A walk through the lanes and dirt tracks: through vineyards protected by dogs or tended by lone farmers with umbrellas; past heavy stone huts and along streams and the Umia River. The clouds hung low on the surrounding hills and the still naked vines provided a starburst of green that promised fruit-gold in autumn. Still hungry.


And so the odyssey, nay, the pilgrimage into Galicia and its food led me, for a fourth time, to the Celtic stronghold and Christian centre of Santiago de Compostela, where the remains of a patron saint lie in a box under the most beautiful cathedral imaginable. Tulips filled the gardens around palaces and churches older and grander than Madrid and my stomach grumbled.

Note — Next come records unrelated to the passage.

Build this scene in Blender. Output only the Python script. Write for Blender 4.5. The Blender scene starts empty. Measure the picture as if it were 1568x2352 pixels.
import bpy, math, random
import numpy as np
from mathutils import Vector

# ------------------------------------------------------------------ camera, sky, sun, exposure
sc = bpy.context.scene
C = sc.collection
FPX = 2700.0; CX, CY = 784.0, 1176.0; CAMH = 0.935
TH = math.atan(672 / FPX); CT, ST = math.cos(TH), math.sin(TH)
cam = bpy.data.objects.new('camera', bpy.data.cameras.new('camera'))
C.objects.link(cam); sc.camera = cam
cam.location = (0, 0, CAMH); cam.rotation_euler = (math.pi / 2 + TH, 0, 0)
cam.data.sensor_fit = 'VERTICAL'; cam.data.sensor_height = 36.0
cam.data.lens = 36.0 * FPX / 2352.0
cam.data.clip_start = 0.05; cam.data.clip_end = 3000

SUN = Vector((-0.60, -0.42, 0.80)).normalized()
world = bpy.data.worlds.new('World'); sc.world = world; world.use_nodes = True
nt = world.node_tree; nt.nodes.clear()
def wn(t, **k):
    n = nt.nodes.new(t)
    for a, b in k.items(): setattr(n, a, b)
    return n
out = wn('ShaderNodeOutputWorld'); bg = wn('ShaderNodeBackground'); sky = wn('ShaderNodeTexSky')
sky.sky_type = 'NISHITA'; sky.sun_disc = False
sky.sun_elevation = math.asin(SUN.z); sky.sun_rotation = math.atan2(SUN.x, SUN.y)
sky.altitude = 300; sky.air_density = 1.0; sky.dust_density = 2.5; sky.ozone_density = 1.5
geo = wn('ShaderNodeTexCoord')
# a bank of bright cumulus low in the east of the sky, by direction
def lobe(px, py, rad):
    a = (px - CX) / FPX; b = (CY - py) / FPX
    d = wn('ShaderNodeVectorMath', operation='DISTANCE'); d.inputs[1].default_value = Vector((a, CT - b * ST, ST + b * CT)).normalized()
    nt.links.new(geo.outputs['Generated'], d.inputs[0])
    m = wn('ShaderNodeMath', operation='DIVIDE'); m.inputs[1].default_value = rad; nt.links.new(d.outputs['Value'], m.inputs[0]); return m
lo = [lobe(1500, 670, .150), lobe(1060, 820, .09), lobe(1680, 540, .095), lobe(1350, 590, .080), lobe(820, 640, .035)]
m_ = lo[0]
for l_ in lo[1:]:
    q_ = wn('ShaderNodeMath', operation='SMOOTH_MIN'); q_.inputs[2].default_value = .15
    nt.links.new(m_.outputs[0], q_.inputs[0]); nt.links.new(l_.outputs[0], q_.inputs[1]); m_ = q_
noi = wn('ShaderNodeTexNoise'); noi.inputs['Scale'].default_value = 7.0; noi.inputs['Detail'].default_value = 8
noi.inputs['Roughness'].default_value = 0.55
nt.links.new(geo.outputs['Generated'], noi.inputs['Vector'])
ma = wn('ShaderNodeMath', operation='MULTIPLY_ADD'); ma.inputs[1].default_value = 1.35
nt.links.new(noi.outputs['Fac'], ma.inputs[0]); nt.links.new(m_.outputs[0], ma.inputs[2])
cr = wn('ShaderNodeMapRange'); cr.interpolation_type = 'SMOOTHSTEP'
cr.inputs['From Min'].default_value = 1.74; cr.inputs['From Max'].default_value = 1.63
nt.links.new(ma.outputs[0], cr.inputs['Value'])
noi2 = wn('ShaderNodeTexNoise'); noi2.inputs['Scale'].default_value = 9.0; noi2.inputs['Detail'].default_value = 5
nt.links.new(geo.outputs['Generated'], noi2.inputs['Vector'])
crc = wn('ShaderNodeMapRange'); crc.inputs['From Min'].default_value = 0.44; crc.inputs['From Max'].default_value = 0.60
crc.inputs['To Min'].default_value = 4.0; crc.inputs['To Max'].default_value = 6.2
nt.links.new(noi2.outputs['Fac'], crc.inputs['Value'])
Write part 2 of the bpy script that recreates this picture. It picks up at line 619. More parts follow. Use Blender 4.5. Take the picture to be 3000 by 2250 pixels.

In the Abastos Market men cut up fresh octopus and sold potatoes and turnip tips called grelos. Old ladies with creased faces sat by bottles of homemade liquors and baskets of eggs and wild mushrooms. Modern Galicians lined the old market walls drinking white wine and eating empanada – that juicy galego pasty. We ate mussels in a secret spicy sauce (tigres rabiosos) and then moved to an old wooden tavern to give our stomachs their final missions. San Simon cheese (a lightly smoked tetilla) was swiftly seconded by chorizos cooked in wine and xoubas (battered and fried sardines).


The food onslaught continued with more cheese: Cebreiro, a light and soft cow’s cheese originally pertaining from the village of the same name that perches precariously on a windswept hilltop in the Galician hills. Then heaps of meats, potatoes, cooked peppers and glasses of local red wines: Ribeira Sacra and Bierzo – meaty and fruity and made from the Mencía grape. Finally, to quash all sense of decency, slices of Tarta de Santiago (a jam-free Bakewell) were forked into the mouth with shots of crema de Orujo (pomace brandy cream) and pacharán (a blood-red sloe gin).



If you have any functioning taste buds you will love Galicia. If your eyes still work in any way Galicia is a place that will find its way through your optic nerve and straight to your heart. Galicia is an Eden where you eat the apple and everything else.